The new commanding officer of mid-town South could walk to his new post from his former one on the other side of town.
Deputy Inspector Aaron A. Edwards, who was tapped to fill the vacant commanding officer spot in the mid-town south precinct was most recently running the 17th precinct covering the mid-town East neighborhoods.
He takes over a precinct that has had a mixed bag on the crime scene in recent months. Through April 16th, overall crime incidents were up 15.6 percent in the period, with 1,152 incidents reported this year compared to 997 in the same period a year ago, according to Comstat figures.
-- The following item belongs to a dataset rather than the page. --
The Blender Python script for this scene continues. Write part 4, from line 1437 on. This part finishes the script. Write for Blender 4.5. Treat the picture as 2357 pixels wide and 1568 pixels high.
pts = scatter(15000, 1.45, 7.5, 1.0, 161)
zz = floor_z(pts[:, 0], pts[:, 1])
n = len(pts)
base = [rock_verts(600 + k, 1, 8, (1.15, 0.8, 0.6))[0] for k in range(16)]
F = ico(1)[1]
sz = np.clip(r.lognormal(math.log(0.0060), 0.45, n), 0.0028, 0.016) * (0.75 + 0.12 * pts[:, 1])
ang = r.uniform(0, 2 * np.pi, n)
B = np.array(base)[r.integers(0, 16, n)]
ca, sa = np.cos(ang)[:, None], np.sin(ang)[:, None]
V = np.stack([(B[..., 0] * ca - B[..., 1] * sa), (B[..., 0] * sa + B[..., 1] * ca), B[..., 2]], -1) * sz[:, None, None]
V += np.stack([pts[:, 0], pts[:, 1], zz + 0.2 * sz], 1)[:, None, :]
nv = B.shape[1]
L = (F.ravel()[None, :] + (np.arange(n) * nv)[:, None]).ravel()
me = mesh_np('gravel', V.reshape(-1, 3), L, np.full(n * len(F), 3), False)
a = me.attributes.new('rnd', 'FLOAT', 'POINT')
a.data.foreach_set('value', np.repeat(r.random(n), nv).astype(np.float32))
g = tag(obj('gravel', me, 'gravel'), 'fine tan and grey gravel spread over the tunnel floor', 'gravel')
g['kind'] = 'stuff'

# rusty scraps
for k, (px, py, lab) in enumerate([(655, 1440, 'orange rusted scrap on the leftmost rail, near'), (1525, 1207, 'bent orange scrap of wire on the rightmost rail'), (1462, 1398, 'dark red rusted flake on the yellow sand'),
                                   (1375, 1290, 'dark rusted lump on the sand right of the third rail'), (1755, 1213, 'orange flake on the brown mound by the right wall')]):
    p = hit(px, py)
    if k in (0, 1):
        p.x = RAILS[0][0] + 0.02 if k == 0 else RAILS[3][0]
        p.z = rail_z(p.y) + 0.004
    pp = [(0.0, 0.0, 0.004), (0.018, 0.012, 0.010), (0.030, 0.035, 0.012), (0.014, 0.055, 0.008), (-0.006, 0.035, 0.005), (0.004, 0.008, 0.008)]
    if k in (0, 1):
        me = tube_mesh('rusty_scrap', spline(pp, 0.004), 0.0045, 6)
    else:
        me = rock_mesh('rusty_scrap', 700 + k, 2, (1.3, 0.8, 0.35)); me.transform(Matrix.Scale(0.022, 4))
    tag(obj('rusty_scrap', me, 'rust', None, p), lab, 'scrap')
But it is a decidedly mixed bag. Rapes are down, from five in the same period a year ago to two in the most recent period and the two murders last year in the period dropped to one this year.
Felony assaults were up 88.2 percent, however from 85 incidents a year ago to 160 in the most recent period. Burglaries were down 28.3 percent but the more serious grand larceny cases jumped 24.2 percent to 694 incidents through April 16th, compared to 559 a year earlier.
But auto thefts which are rising in many other parts of the city, were actually dropping in the mid-town South area which includes Times Square, Grand Central Terminal, Penn Station, Madison Square Garden, Koreatown section, and the Manhattan Mall Plaza. There were 16 grand larceny auto thefts reported in the precinct this year, a 27.3 percent drop from the 22 reported in the same period a year earlier.
Edwards, is a 20 year veteran and before landing at the 17th had served stints in the organized crime control bureau and narcotics in the Bronx.
His appointment was part of a flurry on Manhattan CO assignments in recent weeks that finally saw movement filling an unusually high number of vacancies in Manhattan. Deputy inspector William Gallagher who running the Central Park Precint return to his old stomping grounds on the UES’s 19th Pct, where he had once been the number two officer.
Anthony Lavino, who was executive officer and acting commanding officer of the 19th since last August, then walked across the park to take over the vacated Central Park post as its new commanding officer.
But there are still openings in the 13th precinct which covers the usually low crime neighborhoods around Peter Cooper/Stuyvesant Town and the 17th where Edwards was previously posted.